Lawful Good believes that one should be morally sound and that the order should be maintained. Evil alignments believe their own personal gains are more important than any lofty "morality." Chaotic Neutral believes that Freedom is the best virtue of all and that anything that restricts it is inexcusable while True Neutral is the one that believes they can do what they want without caring about its implications.

>Creativity springs from restrictions--not a lack of structure. Lack of structure is just ill-defined muck. Alignment is wildly open to interpretation

this so much. a Neutral character could be a character that uses evil methods to do good (the necromancer that fights to protect) or one that does good for evil means (frees a bunch of slaves so that they will die as free men). Motivation plays a HUGE part of good roleplay.

I like that way, too. For instance: I like priests of evil powers who are perfectly decent people. Kind, loving and giving. But hey: he serves the god of thieves. He's not out to rob you. He just fundamentally doesn't believe that "property" exists. He's law abiding because town guard exists, but he still stands on a podium on Tyrday and lectures his congregation about the lack of mortal rights to ownership.

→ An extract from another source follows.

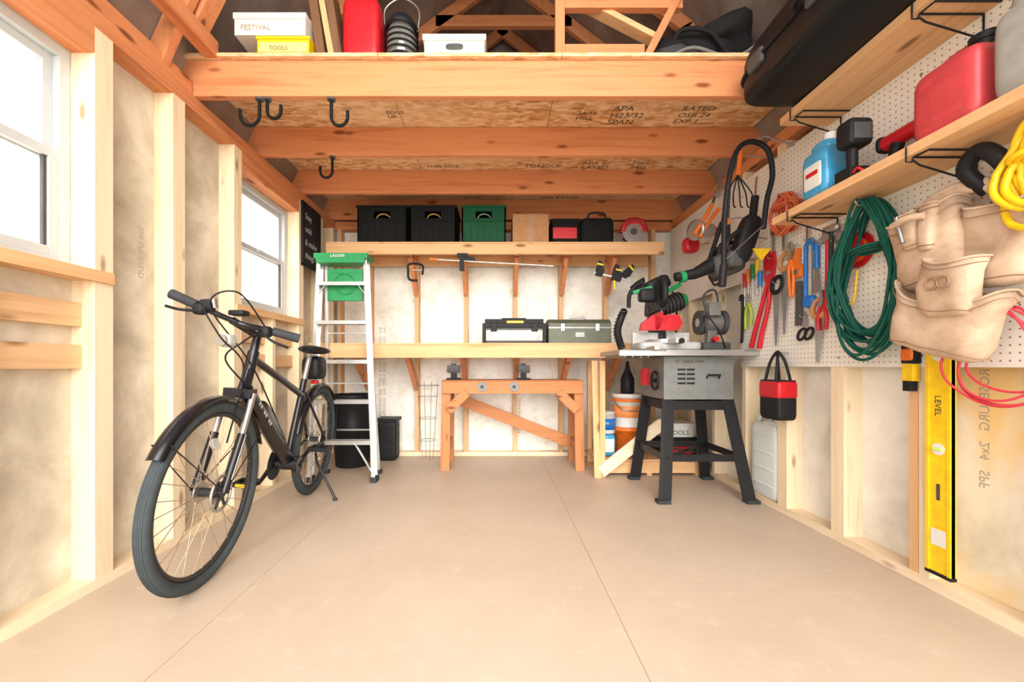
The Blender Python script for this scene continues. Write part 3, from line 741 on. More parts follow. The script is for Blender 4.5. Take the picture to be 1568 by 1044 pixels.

But I also like it as a descriptor for the non-philosophical. Sure: the above guy is chaotic evil philosophically. But the orc is chaotic evil 'cuz he's just too stupid to plan ahead or have empathy.

>He's not out to rob you. He just fundamentally doesn't believe that "property" exists.
>Sure, the above guy is chaotic evil philosophically
He sounds more chaotic neutral to me. Which is fine, priests can be one alignment shift away from the god they worship.

Neutral good or go home

We could build it out and spin it either way, though. Which is really the point. Take a structure, build around it. It's a framework that's handy for hanging things on that works well in high fantasy.

e.g. Luffy from One Piece

I'm most merciful of the men, however certain standards must be maintained.

>9 alignments instead of 5 or 3
gosh doc, you must be some kind of RETARD!